The department (to its shame) never sat us down and said that our degrees would take an extraordinarily long time and that our chances of success were grim. But in a sense, they did not need to. We were analytical types and worked it out ourselves, but most of us continued anyway, if not confident then at least clinging to some hope that we would somehow be an outlier and finish sooner and get a job. I imagine most students entering law school are the same, most of them will ignore the warnings.
So, I am not sure that the warnings will have a huge impact on enrollment. Psychologists or behavioral economists probably have a name for the way that people ignore these warnings. Despite my reading of Kahneman and Thaler, I haven’t yet come across it.
But law is a competitive field, and I suspect that programs that fail FVT (which to start with are not the most highly ranked) will want to make changes to improve their position to make sure they are able to recruit the best students they can. Law schools are limited in what they can do to cut costs. Most costs come from faculty salaries, and law schools by virtue of American Bar Association (ABA) accreditation are required to tenure the vast majority of the faculty (the reason for example that law school faculty are the only tenured faculty at Liberty University).
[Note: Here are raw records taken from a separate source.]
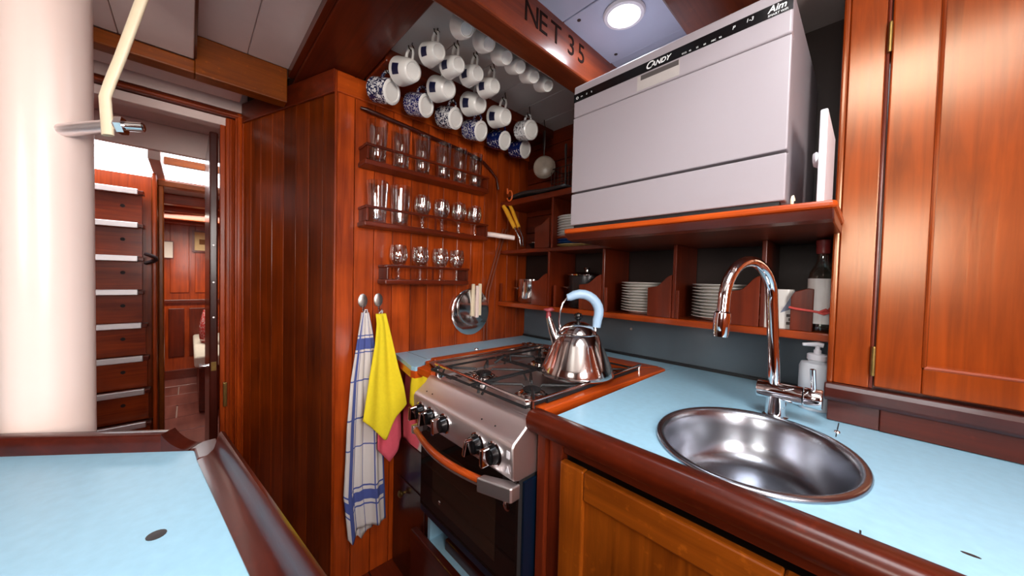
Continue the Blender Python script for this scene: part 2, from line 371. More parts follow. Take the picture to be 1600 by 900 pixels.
box(-2.05, -1.985, -0.50, 0.184, 1.918, 1.948).build('header', W['darkY'], d1, bev=0.004)
MB().tube([(-1.983, -0.50, 1.930), (-1.983, 0.176, 1.930)], 0.008, 8).build('header_bead', W['redY'], d1, smooth=True)
box(-2.06, -2.000, -0.50, 0.150, 1.880, 1.916).build('header_casing', deckgrey, d1, bev=0.004)
# the open door leaf seen nearly edge-on
leaf = box(-2.66, -2.06, 0.066, 0.096, 0.03, 1.86).build('door_leaf', W['maroonZ'], d1, bev=0.006, seg=3, label='dark maroon door leaf standing open')
MB().tube([(-2.09, 0.066, 0.795), (-2.09, 0.045, 0.795), (-2.095, 0.035, 0.795)], [0.007, 0.006, 0.010], 10).build('door_knob', chrome, leaf, smooth=True)
box(-2.0605, -2.057, 0.072, 0.090, 0.775, 0.815).build('lock_plate', brass, leaf)
box(-2.02, -1.986, 0.110, 0.1245, 0.62, 0.73).build('hinge', brass, d1, bev=0.002)
for zz in (1.02, 1.18, 1.35):
    MB().lathe([(0, 0), (0.005, 0), (0.004, 0.003), (0, 0.004)], 10, aim((-2.058, 0.081, zz), (-1.0, 0.081, zz))).build('screw', steel, leaf, smooth=True)

struct(MB().box(0.98, 1.02, -1.32, -0.42, 0, 2.06).box(0.98, 1.02, 0.22, 1.45, 0, 2.06).box(0.98, 1.02, -0.42, 0.22, 0, 1.20).box(0.98, 1.02, -0.42, 0.22, 1.84, 2.06).build('wall_right', W['redZ']))
w3 = struct(bpy.data.objects.new('window_added_aft', None)); C.objects.link(w3)  # unseen aft window, made up to house the added fill light
MB().box(0.964, 0.981, -0.45, 0.25, 1.17, 1.205).box(0.964, 0.981, -0.45, 0.25, 1.835, 1.87).box(0.964, 0.981, -0.45, -0.415, 1.205, 1.835).box(0.964, 0.981, 0.215, 0.25, 1.205, 1.835).build('window_frame', W['redY'], w3, bev=0.003)
box(1.0, 1.005, -0.42, 0.22, 1.20, 1.84).build('pane', glass, w3)
wb = struct(MB().box(-2.03, -0.22, -1.34, -1.30, 0, 2.06).box(0.32, 1.02, -1.34, -1.30, 0, 2.06).box(-0.22, 0.32, -1.34, -1.30, 0, 1.27).box(-0.22, 0.32, -1.34, -1.30, 1.73, 2.06).build('wall_back', W['darkZ']))
w1 = struct(bpy.data.objects.new('window_1', None)); C.objects.link(w1)
MB().box(-0.25, 0.35, -1.302, -1.285, 1.24, 1.275).box(-0.25, 0.35, -1.302, -1.285, 1.725, 1.76).box(-0.25, -0.215, -1.302, -1.285, 1.275, 1.725).box(0.315, 0.35, -1.302, -1.285, 1.275, 1.725).build('window_frame', W['redX'], w1, bev=0.003)
box(-0.22, 0.32, -1.325, -1.320, 1.27, 1.73).build('pane', glass, w1)

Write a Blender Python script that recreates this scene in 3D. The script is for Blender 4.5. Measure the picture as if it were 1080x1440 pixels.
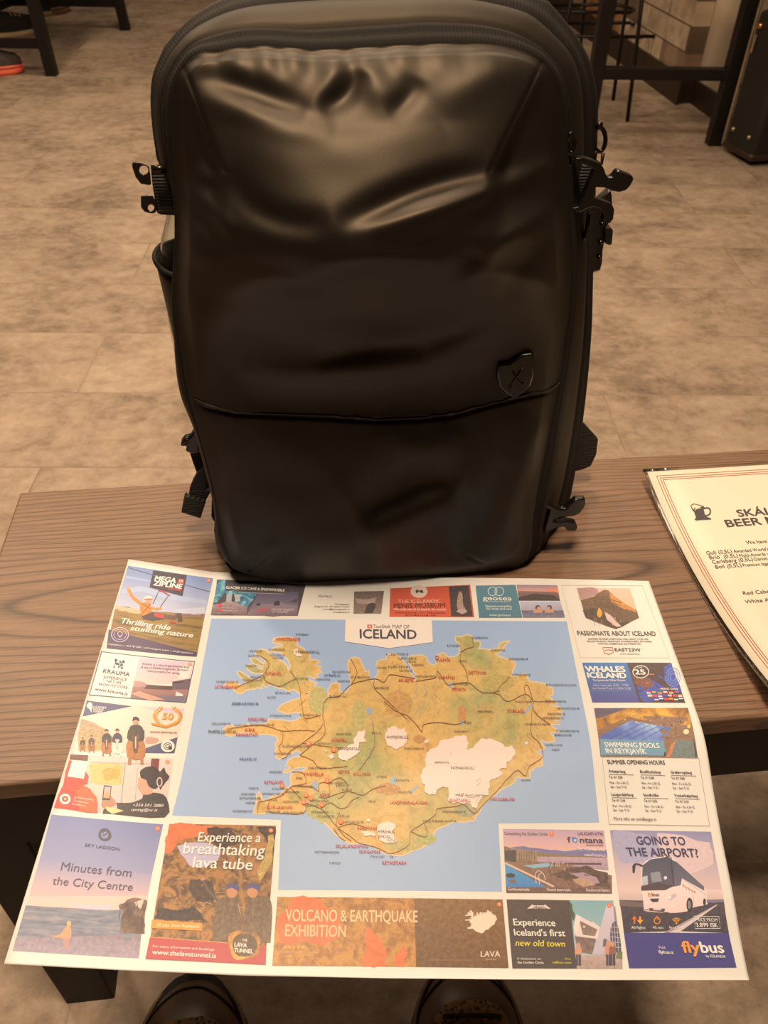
import bpy, bmesh, math, random
import numpy as np
from mathutils import Vector, Matrix, noise as mnoise
random.seed(7)
for o in list(bpy.data.objects): bpy.data.objects.remove(o)
SC = bpy.context.scene
COL = SC.collection
# ------------------------------------------------------------------ camera
F_PX = 1150.0
PITCH, ROLL, YAW = 0.7183038915, 0.0196720621, -0.1246303056
FLOOR_ROT, SHEET_ROT = -0.0969962279, -0.0926188026
H = 0.60            # camera above the table top
TZ = 0.48           # table top above the floor
CAMZ = TZ + H
def _cam():
    cp, sp = math.cos(PITCH), math.sin(PITCH)
    w = np.array([0, cp, -sp]); u = np.array([0, sp, cp]); r = np.array([1., 0, 0])
    cr, sr = math.cos(ROLL), math.sin(ROLL)
    r, u = r * cr + u * sr, u * cr - r * sr
    cy, sy = math.cos(YAW), math.sin(YAW)
    Z = np.array([[cy, -sy, 0], [sy, cy, 0], [0, 0, 1]])
    return Z @ r, Z @ u, Z @ w
CR, CU, CW = _cam()
cam_data = bpy.data.cameras.new('camera')
cam_data.sensor_fit = 'VERTICAL'; cam_data.sensor_height = 36.0
cam_data.lens = F_PX * 36.0 / 1440.0
cam_data.clip_start = 0.02
cam_data.dof.use_dof = True; cam_data.dof.focus_distance = 0.74; cam_data.dof.aperture_fstop = 13.0
cam = bpy.data.objects.new('camera', cam_data); COL.objects.link(cam)
cam.matrix_world = Matrix(((CR[0], CU[0], -CW[0], 0), (CR[1], CU[1], -CW[1], 0), (CR[2], CU[2], -CW[2], CAMZ), (0, 0, 0, 1)))
SC.camera = cam
# ------------------------------------------------------------------ light and exposure
SC.view_settings.view_transform = 'Standard'; SC.view_settings.look = 'None'
SC.view_settings.gamma = 1.0; SC.view_settings.use_curve_mapping = False
SC.view_settings.exposure = 0.0
world = bpy.data.worlds.new('room_light'); SC.world = world; world.use_nodes = True
bg = world.node_tree.nodes['Background']
bg.inputs[0].default_value = (1.0, 0.66, 0.42, 1); bg.inputs[1].default_value = 0.045
def overhead_light(x, y, z, power, size, color=(1.0, 0.76, 0.52), target=None):
    d = bpy.data.lights.new('overhead_light', 'AREA'); d.energy = power; d.shape = 'DISK'; d.size = size; d.color = color
    o = bpy.data.objects.new('overhead_light', d); COL.objects.link(o); o.location = (x, y, z)
    if target is not None:
        o.rotation_euler = (Vector(target) - Vector((x, y, z))).to_track_quat('-Z', 'Y').to_euler()
    return o
overhead_light(-0.02, 0.16, 2.75, 72, 0.40)          # lamp over the bench
overhead_light(0.15, 1.75, 2.75, 34, 0.35)
overhead_light(-1.25, 2.2, 2.75, 46, 0.45)
overhead_light(1.5, 2.2, 2.75, 8, 0.45)
overhead_light(1.15, 3.5, 2.75, 22, 0.4)  # added light, no known fitting: brightens the plank cladding and grey wall
overhead_light(-0.5, 4.2, 2.75, 34, 0.5)
overhead_light(-2.2, 5.6, 2.75, 18, 0.5)

# ------------------------------------------------------------------ geometry helpers
def ray(px, py):
    return CW * F_PX + CR * (px - 540.0) - CU * (py - 720.0)
def on_z(px, py, z):
    d = ray(px, py); P = d * ((z - CAMZ) / d[2]); P[2] += CAMZ; return P
def on_y(px, py, y):
    d = ray(px, py); P = d * (y / d[1]); P[2] += CAMZ; return P
def on_vplane(px, py, p0, ang):
    """ray met with the upright plane through p0 that runs along heading ang"""
    n = np.array([-math.sin(ang), math.cos(ang), 0]); d = ray(px, py)
    P = d * ((n[:2] @ np.array(p0[:2])) / (n @ d)); P[2] += CAMZ; return P
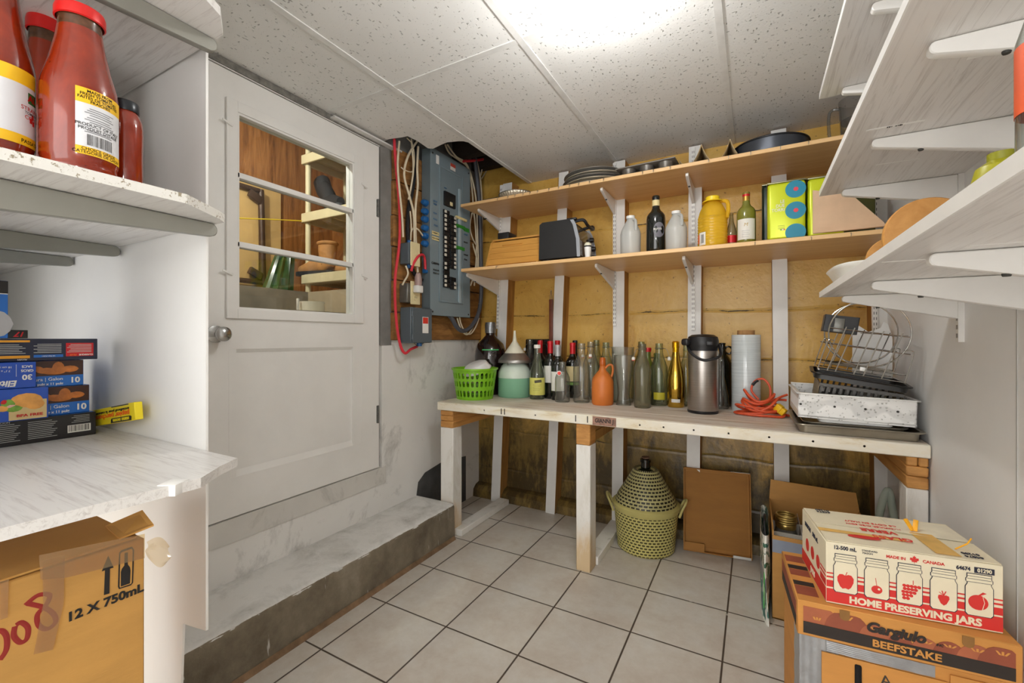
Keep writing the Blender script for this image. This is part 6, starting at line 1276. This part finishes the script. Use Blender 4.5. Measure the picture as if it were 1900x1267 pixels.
facing(MJ, circ(JX[1], .052, .0105, .0095), m_mred, 'cherry_print', Y_); facing(MJ, [(JX[1]-.0005, .060), (JX[1]+.0005, .060), (JX[1]-.002, .079), (JX[1]-.003, .079)], m_mred, 'cherry_stem', Y_); facing(MJ, circ(JX[1]+.004, .054, .0025), m_mcream, 'cherry_shine', Y_-.0004)
gi = 0
for row, n in enumerate((5, 4, 4, 3, 2)):
    for k in range(n): facing(MJ, circ(JX[2]+.006-.0075*row*.35+(k-(n-1)/2)*.0068-.002, .073-.0072*row, .0037, .0035, 14), m_mred, 'grape_print', Y_-.0001*row)
facing(MJ, [(JX[2]+.006, .077), (JX[2]+.0072, .077), (JX[2]+.0072, .087), (JX[2]+.006, .087)], m_mred, 'grape_stem', Y_)
facing(MJ, [(JX[3]+a*.85, .056+b*.85) for a, b in ((0, -.017), (.006, -.012), (.012, .002), (.011, .009), (.005, .011), (0, .009), (-.005, .011), (-.011, .009), (-.012, .002), (-.006, -.012))], m_mred, 'strawberry_print', Y_)
for a in (-.9, -.3, .4): facing(MJ, [(JX[3]-.001, .064), (JX[3]+.001, .064), (JX[3]+.010*math.sin(a)+.001, .064+.011*math.cos(a)), (JX[3]+.010*math.sin(a)-.001, .064+.011*math.cos(a))], m_mred, 'strawberry_leaf', Y_)
facing(MJ, circ(JX[4]-.002, .061, .017, .0165), m_mred, 'peach_print', Y_); facing(MJ, [(JX[4]+.004, .045), (JX[4]+.0052, .045), (JX[4]+.009, .062), (JX[4]+.006, .076), (JX[4]+.005, .076), (JX[4]+.008, .062)], m_mcream, 'peach_line', Y_-.0005); facing(MJ, [(JX[4]-.002, .077), (JX[4]+.002, .077), (JX[4]+.012, .083), (JX[4]+.006, .085)], m_mred, 'peach_leaf', Y_)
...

Given that they can’t cut faculty numbers substantially, these schools may look to tweak the kinds of students they admit, and this is where we see potential unintended consequences from ED’s regulatory zeal. To me, the most obvious method to improve metrics would be to admit wealthier white male students. This potential decision might not be consciously made, but like the rural regional institution mentioned in the introduction, this might be the result of tweaking admissions to get better outcomes and avoid failing FVT.
Parting thoughts
Looking at the data in detail highlights the somewhat arbitrary nature of the new regulations and the fact that they are very likely to have unintended consequences. But the data also raise some important philosophical questions about what we want to be like as a society and whether our public policy supports or gets in the way of our collective goals.